A few companies, however, are planning to fire up long-idled mills and smelters:
— United States Steel Corp. says it will restart a blast furnace in Illinois and recall 500 workers.
— Alcoa Corp.'s partial reopening of an aluminum smelter in Indiana, announced last year, is expected to happen this spring.
— Nucor Corp. announced in November that it will open a new micro mill in Missouri in 2019, creating about 255 jobs.
Even those hundreds of jobs will hardly be noticed in a nationwide labor market of more than 150 million people.
Employment in the steel industry peaked at 650,000 jobs in 1953. With lower production and more automated plants, mills don't need as many workers today. By the start of this year, there were 143,000 steelworkers.
The tariffs were announced as American steel has turned more profitable. Thanks to rising prices because of strong demand in a growing economy, the domestic steel industry made $2.8 billion last year after losing money as recently as 2015. Aluminum prices have been rising too.
U.S. steel production fell sharply in 2009 as the world reeled from the global financial crisis. Despite a partial recovery, total domestic production fell 20 percent from 2007 to 2016, according to figures from the International Iron and Steel Institute.
Over that same 10-year period, China's production soared 65 percent, dwarfing U.S. output. China's steel industry grew to feed a massive construction boom, but slower growth has resulted in too many half-idle mills.
China only accounts for 2 percent of U.S. imports, but global prices have fallen as China has ramped up its production over the past decade, putting pressure on U.S. producers.
For much of the last century, coal mining and steel mills were the key industries in Washington County, Pennsylvania. The region prospered from a boom in demand to build highways, suburbs and skyscrapers, all requiring steel. That demand peaked in the 1960s, but many of the mills were shut down by the 1990s.
Tariffs are popular in the region around Pittsburgh.
"There is a rich heritage of steel production in southwestern Pennsylvania. This may help bring that back — we're hoping anyway," says Tim Solobay, the Canonsburg fire chief and a former Democratic state lawmaker. "It could be a really good positive for jobs, economic growth, economic development."
U.S. aluminum production peaked in 1980. The number of operating smelters has slumped from 23 in 1993 to five today, and imports have risen to account for 64 percent of the aluminum consumed in the U.S.
Several hundred people turned out Friday in New Madrid, Missouri, to hear the news that Magnitude 7 Metals will open a smelter on the site of a Noranda Aluminum plant that closed two years ago.

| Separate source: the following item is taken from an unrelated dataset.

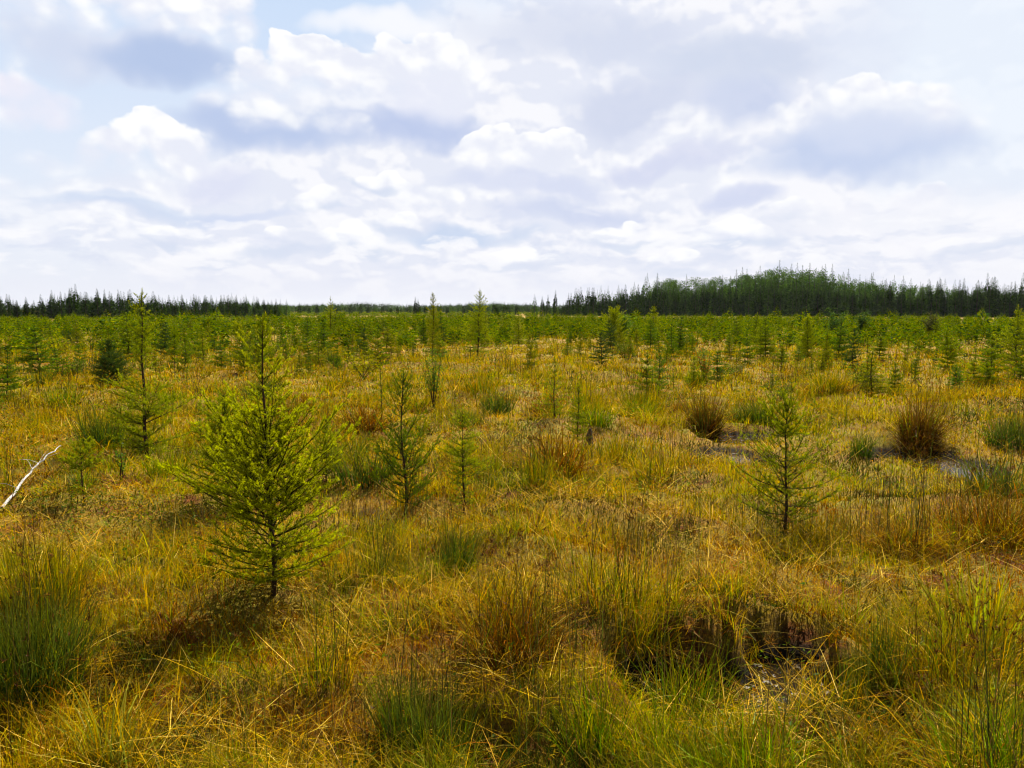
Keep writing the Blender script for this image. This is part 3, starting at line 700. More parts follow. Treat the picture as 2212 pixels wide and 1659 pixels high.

"It devastated this area" when Noranda closed, said W.D. Prince, a 72-year-old barber whose son and son-in-law lost their jobs at the smelter. "Those were good jobs — $24, $25 an hour. All the overtime you wanted."
The new smelter figures to be a big employer in the town, which sits in Missouri's impoverished Bootheel area, but it will offer only half the 900 jobs that were lost when Noranda shut down.
Bob Prusak, the CEO of Magnitude 7 Metals, said in an interview that Trump's tariff plan "gives us a fighting chance." He said one production line will start running in May, the second in November, and maybe the plant might someday provide another 450 jobs.
Philip Gibbs, an analyst with KeyBanc Capital Markets, said mills and smelters will have to run closer to full capacity to replace imports that get priced out of the U.S. market, providing a short-term kick, but he doesn't expect many more mills to restart besides those already announced.
"The tariffs will allow the mills to feel like somebody has their back, and it will probably help them put a little more money in their pocket," Gibbs said. "But further job growth? I don't see that, not dramatically."